Now, while I trust that none of you will ever become altogether blind, I tell you honestly, I greatly fear that some of you are in danger of becoming partly so,—of becoming blind to many of the things about you that would please you greatly if you only saw them. And I know that this sort of blindness must take from your lives much happiness.

But still you may wonder how I know this about children whom I have never seen. How can I know whether the boys and girls who read this are in any danger of losing their power to see?

Well, the only way I know about you boys and girls, whom I have never seen, is by watching very carefully the ones I do see.

You children who live in New York, say, have never seen the children who live in California; yet you feel sure that they have eyes and ears just as you have, do you not?

And you are pretty confident that most of them like to play far better than they like to work; that sometimes they are good-natured, and that again they are quarrelsome; and that in many ways they are like the boys and girls who live near you.

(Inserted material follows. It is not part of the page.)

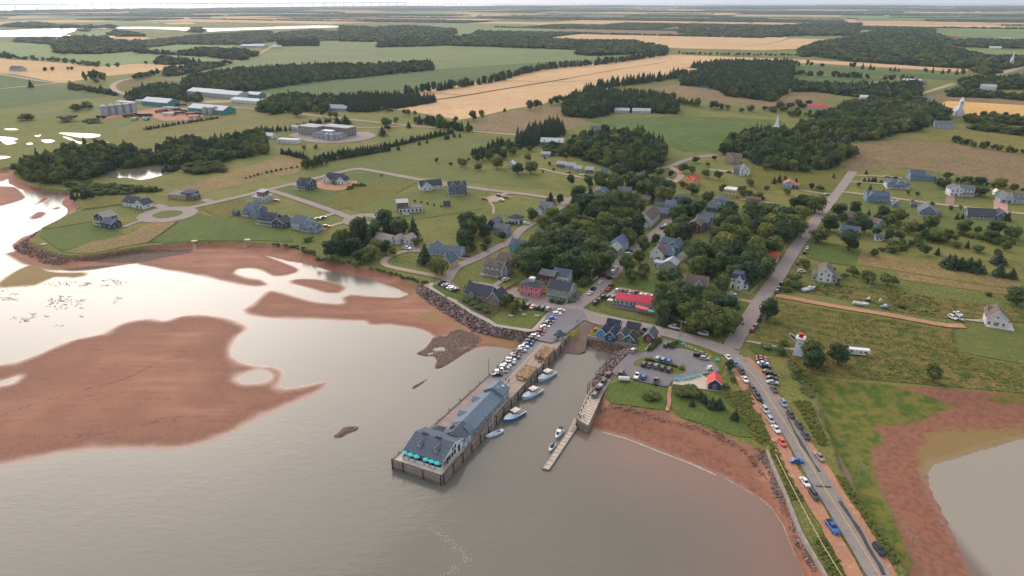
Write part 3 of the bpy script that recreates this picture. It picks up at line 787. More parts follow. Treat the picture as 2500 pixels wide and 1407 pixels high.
ribbon('drive',QL('M',[(1600,1225),(1650,1240),(1700,1250)]),4,GRAVEL,2)
ribbon('drive',QL('M',[(1640,1175),(1740,1190),(1820,1190)]),5,ASPH2,2)
sheet('forecourt',QL('M',[(1220,1080),(1290,1065),(1400,1100),(1380,1140),(1260,1140)]),ASPH2,2)
ribbon('road',QL('L',[(1330,820),(1480,795),(1650,757),(1900,700),(2150,640)])+QL('M',[(500,575),(720,520),(860,492),(960,500),(1350,572),(1600,612),(1900,655),(2238,695)])+QL('C',[(430,712),(620,728)]),7.0,ASPH2,3,'pale estate road looping round the new houses')
ribbon('road',QL('M',[(180,655),(330,700),(480,750),(600,792),(720,835),(830,880)]),6.5,ASPH2,3)
def ring(c,rx,ry=None,n=40):
 ry=ry or rx
 return[Vector((c.x+rx*math.cos(2*PI*i/n),c.y+ry*math.sin(2*PI*i/n),c.z))for i in range(n)]
for cc,r1,r2 in((Q('L',1310,845),20,10),(Q('M',928,888),15,7)):
 sheet('turning_circle',ring(cc,r1),ASPH2,3)
 sheet('turning_island',ring(cc,r2),LAWN2,4)
ribbon('drive',QL('L',[(960,945),(1040,915),(1130,885)]),4,ASPH2,2)
ribbon('drive',QL('L',[(1215,770),(1290,795),(1370,810)]),7,ASPH2,2)
ribbon('drive',QL('L',[(1580,730),(1650,745)]),7,ASPH2,2)
ribbon('drive',QL('M',[(330,605),(420,625)]),4,ASPH2,2)
ribbon('drive',QL('M',[(560,880),(650,850),(720,830)]),4,GRAVEL,2)
ribbon('drive',QL('M',[(600,960),(700,925),(800,900)]),4,GRAVEL,2)
ribbon('drive',QL('M',[(1530,620),(1600,612)]),5,GRAVEL,2)
sheet('forecourt',QL('M',[(1880,710),(1990,690),(2020,740),(1900,755)]),GRAVEL,2)
ribbon('drive',QL('M',[(1990,700),(2060,675),(2150,680)]),5,GRAVEL,2)
ribbon('path',QL('M',[(1900,750),(1930,780),(1935,840)]),1.8,GRAVEL,2)
ribbon('drive',QL('C',[(1390,475),(1470,520),(1470,560),(1410,600),(1395,650)]),6,ground_mat('pink_gravel',(176,146,132),(164,136,124),None,.05,.5,speck=.12),2)
ribbon('drive',QL('C',[(1700,495),(1780,505),(1919,520)]),5,GRAVEL,2)
ribbon('drive',QL('C',[(370,485),(520,520),(700,555),(840,575)]),4,GRAVEL,2)
ribbon('far_road',QL('M',[(-100,10),(200,32),(600,82),(1000,122),(1350,157),(1700,190),(2100,222)])+QL('C',[(200,228),(330,236)]),6,GRAVEL,3)
ribbon('far_road',QL('M',[(850,165),(1100,165),(1250,150)]),5,GRAVEL,3)
ribbon('far_road',QL('A',[(1100,562),(980,575),(880,600),(830,632),(850,668),(920,695)]),9,GRAVEL,3)
ribbon('far_road',QL('A',[(1500,500),(1720,455),(1870,415),(1960,365),(2030,325)]),9,GRAVEL,3)
ribbon('far_road',QL('A',[(-300,520),(0,548),(250,590),(430,612)]),9,GRAVEL,3)
ribbon('far_road',QL('A',[(0,655),(200,635),(430,612)]),9,GRAVEL,3)
ribbon('far_road',QL('A',[(2000,810),(2200,835),(2500,870)]),6,GRAVEL,3)
ribbon('far_road',QL('D',[(1700,690),(1800,668),(1990,610)]),11,GRAVEL,3)
ribbon('far_road',QL('D',[(2300,550),(2400,515),(2550,480)]),16,GRAVEL,3)
ribbon('dirt_lane',QL('E',[(330,432),(500,462),(700,500),(1000,550),(1300,600),(1600,655),(1800,690),(1950,695)]),4.6,REDSOIL,2,None,4,.3)
ribbon('path',QL('E',[(1960,640),(2120,660)]),1.4,CONC,2)
ribbon('path',QL('E',[(80,825),(250,855),(400,885),(490,895)]),1.6,CONC,2)
ribbon('path',QL('E',[(2260,645),(1960,640)]),1.4,CONC,2)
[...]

In just the same way I am able to guess that you children whom I do not know are more or less like the ones I do know.

Now, among these children only a few, as I have said before, seem to have the full use of their eyes. This troubles me, because the evil is one that grows greater as the children grow older. Perhaps you know that if you stop using any part of your body, that part soon begins to lose its power of doing the things it was meant to do.

If you should not use your legs for a long time, they would grow so weak that they could hardly carry you. It would be much as if you had no legs, or at least as if you had legs that could not do the work they were meant to do.

If you stopped using your hands, you would find your fingers growing stiffer and stiffer, so that at last they could not take a good hold of things.

And if your eyes are not used for seeing clearly the things before them, they will grow less and less able to see clearly.